Air Niugini presents K20 million dividend to the State

Air Niugini Limited has presented a dividend payment of K20 million to the State through Kumul Consolidated Holdings (formerly IPBC) which is responsible for the National Government’s shareholdings in state owned enterprises, including Air Niugini, and in doing so urged the National Government to expand its airports infrastructure and facilities improvement program.

In making the presentation last night (Thursday 10th Dec 2015) during a Christmas function organised for ANG’s corporate clients, the Chairman of ANG Board, Sir Frederick Reiher, thanked the Prime Minister and his Government for its strong support for the airline, and in particular the support it has given in tough times when difficult decisions have had to be made.

Sir Frederick said the strong support of the Prime Minister, the Minister for Public Enterprises and State Investments, Cabinet Ministers and Kumul Consolidated Holdings, had helped Air Niugini deliver a sound profit and a good dividend to its shareholder, the National Government.

“I also want to acknowledge the loyalty, hard work, and confidence of the airline’s management team and more than 2,000 employees who have worked together during the challenging transitional period the airline is going through.”

“The renegotiation of the employee contracts of the airline’s pilots, and others to follow, had helped ensure the airline will remain financially sound in a challenging airline industry and general national economic environment. Wider cost cutting and restructuring measures now under way will help ensure the airline remains not just viable, but is also able to improve its fleet and expand services to meet passenger demands,” he said.

Sir Frederick said the impact of the end of the first LNG project construction phase from which the airline had benefited significantly as the lead air services contractor had been a real challenge.

“The re-fleeting program now under way will see Air Niugini with more efficient and more passenger friendly aircraft ensuring all mainline services were operated by jet power aircraft. It will also enhance our growing South Pacific regional presence.”
“However, even with the re-fleeting program, the board and management believe the economic environment in which the airline has to operate will continue to be difficult, putting pressure on revenue and profits,” he said.

Sir Frederick acknowledged a number of significant infrastructure projects delivered in the last year by the National Government that were now benefiting not just the airlines passengers, but also enabling services to be improved.

“The redevelopment of Port Moresby Airport is enabling passenger movements to much easier, and the modern airport terminal is now assisting with the airline’s commitment to making Port Moresby a regional hub for airlines in the South Pacific. The re-development of Mt. Hagen and Alotau airports which are now completed, and the work under way at the Goroka airport as well the upcoming re-development of Nadzab (Lae) airport will benefit Air Niugini and the whole airline industry,” he said.

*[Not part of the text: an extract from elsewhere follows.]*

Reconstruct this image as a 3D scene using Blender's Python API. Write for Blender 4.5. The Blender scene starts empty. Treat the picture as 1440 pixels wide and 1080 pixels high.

“However to achieve maximum efficiency, and ensure our passengers have a wider choice of flying times, Air Niugini must double the average of five hours a day it currently has for flying domestically.”

“Air Niugini encourages the National Government, and the National Airports Authority to expand the program of installing night navigation aids and airport lighting at all major domestic airports.”

“The introduction of the Fokker F70 jet aircraft to service all major domestic airports is well suited to night flying provided the best navigation aids and air field lighting is installed and maintained.”

“The Board and Management of Air Niugini are determined to make the airline as efficient as possible – as that is the best way to maintain and expand its air services in the country and keep air fares and freight costs as low as possible,” Sir Frederick concluded.